▸ AIM OF THE TASK: Gather up the lines with the word "objects" in them.

— BEGIN COLLECTED DATA —

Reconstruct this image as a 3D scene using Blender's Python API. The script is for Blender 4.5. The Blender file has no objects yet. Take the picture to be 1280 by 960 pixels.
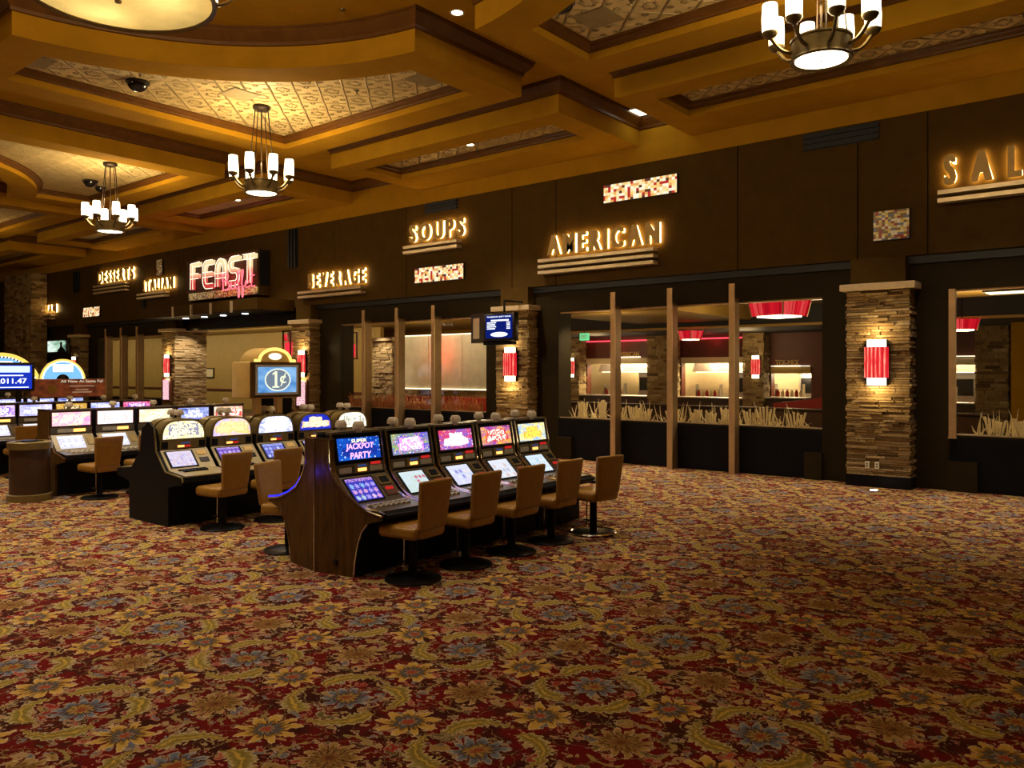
import bpy, bmesh, math, random
from mathutils import Vector, Matrix, Euler
PI = math.pi
R = math.radians
random.seed(7)
scn = bpy.context.scene
col = scn.collection

# ------------------------------------------------------------------ helpers
def lin(c):
    return tuple((x / 12.92 if x <= 0.04045 else ((x + 0.055) / 1.055) ** 2.4) for x in c)

def hx(s):
    return lin(tuple(int(s[i:i + 2], 16) / 255 for i in (0, 2, 4)))

def rgba(c):
    return (c[0], c[1], c[2], 1.0)

class MB:
    """collects shapes into one mesh"""
    def __init__(s):
        s.v = []; s.f = []; s.M = None
    def at(s, M):
        s.M = M; return s
    def add(s, vs, fs):
        b = len(s.v)
        for p in vs:
            p = Vector(p)
            s.v.append(tuple(s.M @ p) if s.M is not None else tuple(p))
        s.f.extend([tuple(b + i for i in f) for f in fs])
        return s
    def box(s, x0, y0, z0, x1, y1, z1):
        x0, x1 = min(x0, x1), max(x0, x1); y0, y1 = min(y0, y1), max(y0, y1); z0, z1 = min(z0, z1), max(z0, z1)
        return s.add([(x0, y0, z0), (x1, y0, z0), (x1, y1, z0), (x0, y1, z0), (x0, y0, z1), (x1, y0, z1), (x1, y1, z1), (x0, y1, z1)],
                     [(0, 3, 2, 1), (4, 5, 6, 7), (0, 1, 5, 4), (1, 2, 6, 5), (2, 3, 7, 6), (3, 0, 4, 7)])
    def rbox(s, x0, y0, z0, x1, y1, z1, r=0.02, seg=2):
        bm = bmesh.new()
        bmesh.ops.create_cube(bm, size=1.0)
        for v in bm.verts:
            v.co = Vector(((x0 + x1) / 2 + v.co.x * (x1 - x0), (y0 + y1) / 2 + v.co.y * (y1 - y0), (z0 + z1) / 2 + v.co.z * (z1 - z0)))
        r = min(r, abs(x1 - x0) * .48, abs(y1 - y0) * .48, abs(z1 - z0) * .48)
        bmesh.ops.bevel(bm, geom=bm.edges[:], offset=r, segments=seg, profile=.5, affect='EDGES')
        return s.bm(bm)
    def bm(s, bm):
        bm.verts.index_update()
        s.add([v.co[:] for v in bm.verts], [tuple(v.index for v in f.verts) for f in bm.faces])
        bm.free(); return s
    def prism(s, poly, a, b, axis='y'):
        """poly of (p,q); axis y: p=x q=z ; axis x: p=y q=z ; axis z: p=x q=y"""
        n = len(poly)
        def P(p, q, t):
            return (p, t, q) if axis == 'y' else ((t, p, q) if axis == 'x' else (p, q, t))
        vs = [P(p, q, a) for p, q in poly] + [P(p, q, b) for p, q in poly]
        fs = [tuple(range(n - 1, -1, -1)), tuple(range(n, 2 * n))] + [(i, (i + 1) % n, n + (i + 1) % n, n + i) for i in range(n)]
        area = sum(poly[i][0] * poly[(i + 1) % n][1] - poly[(i + 1) % n][0] * poly[i][1] for i in range(n))
        flip = (area < 0) != (axis == 'y')
        if (b < a): flip = not flip
        if flip:
            fs = [tuple(reversed(f)) for f in fs]
        return s.add(vs, fs)
    def tube(s, pts, r, n=8, cap=True):
        pts = [Vector(p) for p in pts]
        rings = []; up = Vector((0, 0, 1))
        for i, p in enumerate(pts):
            d = (pts[min(i + 1, len(pts) - 1)] - pts[max(i - 1, 0)]).normalized()
            a = d.cross(up)
            if a.length < 1e-3: a = d.cross(Vector((1, 0, 0)))
            a.normalize(); c = a.cross(d)
            rr = r[i] if isinstance(r, (list, tuple)) else r
            rings.append([p + a * math.cos(2 * PI * k / n) * rr + c * math.sin(2 * PI * k / n) * rr for k in range(n)])
        vs = [v for ring in rings for v in ring]
        fs = []
        for i in range(len(pts) - 1):
            for k in range(n):
                fs.append((i * n + k, i * n + (k + 1) % n, (i + 1) * n + (k + 1) % n, (i + 1) * n + k))
        if cap:
            fs.append(tuple(range(n - 1, -1, -1))); fs.append(tuple((len(pts) - 1) * n + k for k in range(n)))
        return s.add(vs, fs)
    def lathe(s, prof, c=(0, 0, 0), n=24, a0=0, a1=2 * PI):
        full = abs(a1 - a0 - 2 * PI) < 1e-6
        m = n if full else n + 1
        vs = []
        for r, z in prof:
            for k in range(m):
                a = a0 + (a1 - a0) * k / n
                vs.append((c[0] + r * math.cos(a), c[1] + r * math.sin(a), c[2] + z))
        fs = []
        for i in range(len(prof) - 1):
            for k in range(n):
                k2 = (k + 1) % m
                fs.append((i * m + k, i * m + k2, (i + 1) * m + k2, (i + 1) * m + k))
        if full:
            closed = prof[0] == prof[-1]
            if prof[0][0] > 1e-4 and not closed: fs.append(tuple(range(m - 1, -1, -1)))
            if prof[-1][0] > 1e-4 and not closed: fs.append(tuple((len(prof) - 1) * m + k for k in range(m)))
        return s.add(vs, fs)
    def quad(s, a, b, c, d):
        return s.add([a, b, c, d], [(0, 1, 2, 3)])
    def obj(s, name, m, parent=None, smooth=None, loc=None):
        me = bpy.data.meshes.new(name)
        me.from_pydata(s.v, [], s.f); me.update()
        if m is not None: me.materials.append(m)
        if smooth:
            for p in me.polygons: p.use_smooth = True
            me.set_sharp_from_angle(angle=R(smooth))
        o = bpy.data.objects.new(name, me); col.objects.link(o)
        if parent is not None: o.parent = parent
        if loc: o.location = loc
        return o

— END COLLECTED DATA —

▸ RESPONSE:
Reconstruct this image as a 3D scene using Blender's Python API. The script is for Blender 4.5. The Blender file has no objects yet. Take the picture to be 1280 by 960 pixels.
        o = bpy.data.objects.new(name, me); col.objects.link(o)